Excellent surface plasmon and hot carrier properties of transition metal nitride at different temperatures

Abstract

Plasmonic materials that exhibit excellent plasmonic behavior at high temperatures would greatly expand existing applications, but the search for such materials is ongoing. Transition metal nitrides with good conductivity and high-temperature stability are promising candidates for temperature-dependent plasmonic applications. Here, we systematically investigate the temperature-dependent surface plasmon and hot carrier properties of TiN and VN. Significantly, high temperatures significantly affect the phonon-assisted intraband transition processes. Meanwhile, TiN and VN exhibit efficient optical absorption and low surface plasmon loss at different temperatures, which are comparable to or even higher than Ag.
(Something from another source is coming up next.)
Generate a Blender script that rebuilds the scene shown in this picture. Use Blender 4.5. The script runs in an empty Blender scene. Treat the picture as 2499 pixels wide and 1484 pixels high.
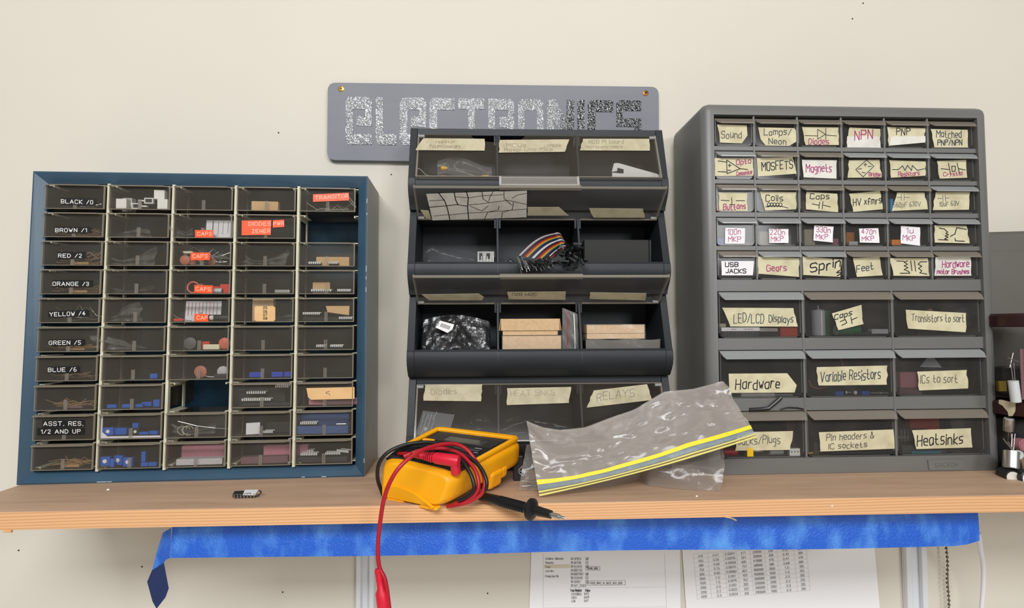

In particular, the surface plasmon response of TiN extends to visible light, making it an excellent candidate for low-loss and broadband plasmonic applications at high temperatures. In contrast, VN exhibits a much narrower plasmonic window, which is mainly suitable for infrared low-loss plasmonic devices. For hot carriers, the energy and probability distributions of hot holes in TiN and hot electrons in VN exhibit robustness to temperature. Meanwhile, transport properties indicate that the temperature effect on hot holes is significantly higher than that on hot electrons in TiN and VN. Therefore, we expect that the reported results will provide theoretical guidance for the design of next-generation high-temperature plasmonic devices.